Justice Arthur G. Scotland (Ret.)

2018 A. Sherman Christensen Award

ALEXANDRIA, VIRGINIA—The Honorable Arthur G. Scotland has been selected to receive the prestigious 2018 American Inns of Court A. Sherman Christensen Award. The award will be presented to Scotland by Judge Consuelo M. Callahan at the organization’s annual Celebration of Excellence at the Supreme Court of the United States on October 20, 2018; the event will be hosted by Associate Justice Clarence Thomas.

Scotland is a former presiding justice of the California Court of Appeal, Third Appellate District. He has been Of Counsel to the law firm of Nielsen Merksamer since 2012, where he specializes in government law. Scotland’s judicial career included more than 21 years on the California Court of Appeal in Sacramento and almost two years as a judge of the Superior Court of Sacramento County. Before his appointment to the bench in 1987, he served as cabinet secretary to Governor George Deukmejian, 1983–1987, California Deputy Attorney General, 1976–1983, and Sacramento County Deputy District Attorney, 1974–1976.

After retiring from the court in 2010, Scotland reactivated his license to practice law and represented the president pro tempore of the Senate and the Speaker of the Assembly in a successful lawsuit against the state controller, regarding the constitutional requirements for passage of a balanced budget bill.

Scotland has been a leader in the American Inns of Court for decades. An Emeritus member of the Anthony M. Kennedy American Inn of Court in Sacramento, he has been on the Inn’s executive committee for more than 20 years, chairs the membership committee, and recently served as a master of ceremonies at the Inn’s 30th anniversary celebration.

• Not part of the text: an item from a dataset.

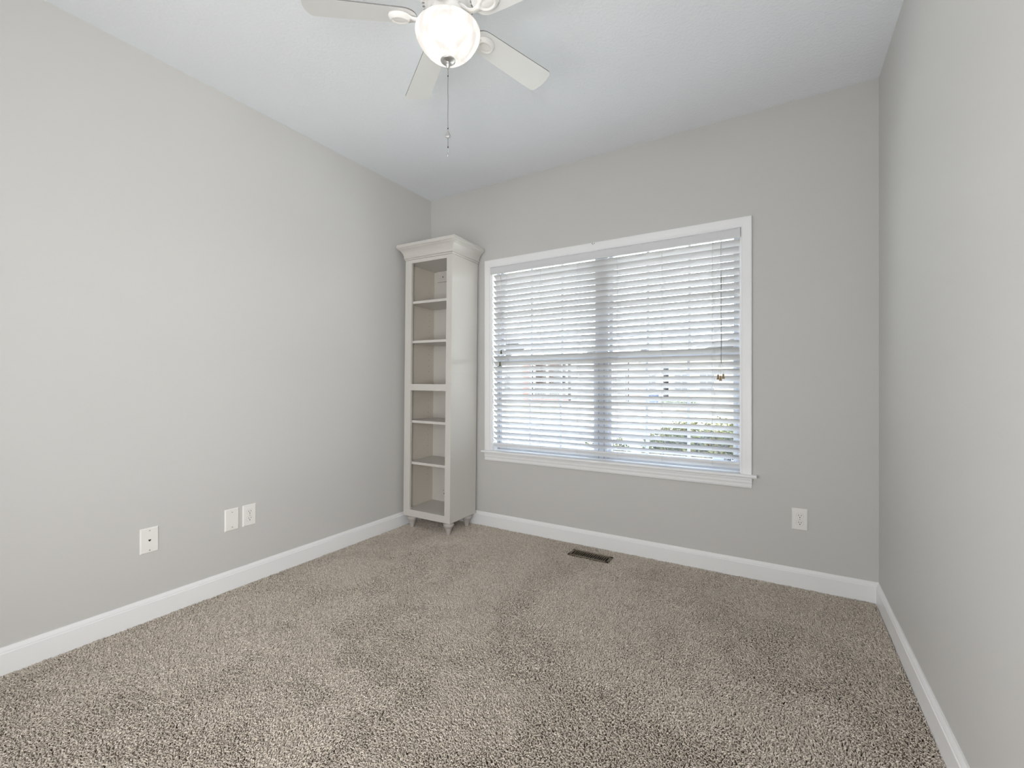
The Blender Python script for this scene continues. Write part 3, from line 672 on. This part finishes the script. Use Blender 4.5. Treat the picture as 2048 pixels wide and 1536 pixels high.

As a member of the American Inns of Court Judicial Task Force, Scotland helped to identify the benefits and challenges of judicial participation in Inns and proposed a strategy and techniques for recruiting and retaining judges as Inn members.

For several years, Scotland has organized and hosted a visit to Sacramento for British barristers as part of the Pegasus Scholarship Trust exchange program between the United States and the United Kingdom. He speaks frequently to Inn and student groups about civility in public and professional discourse.

Scotland graduated with honors from the University of the Pacific, McGeorge School of Law, in 1974. In 2016, he was elected to serve on the University’s Board of Regents.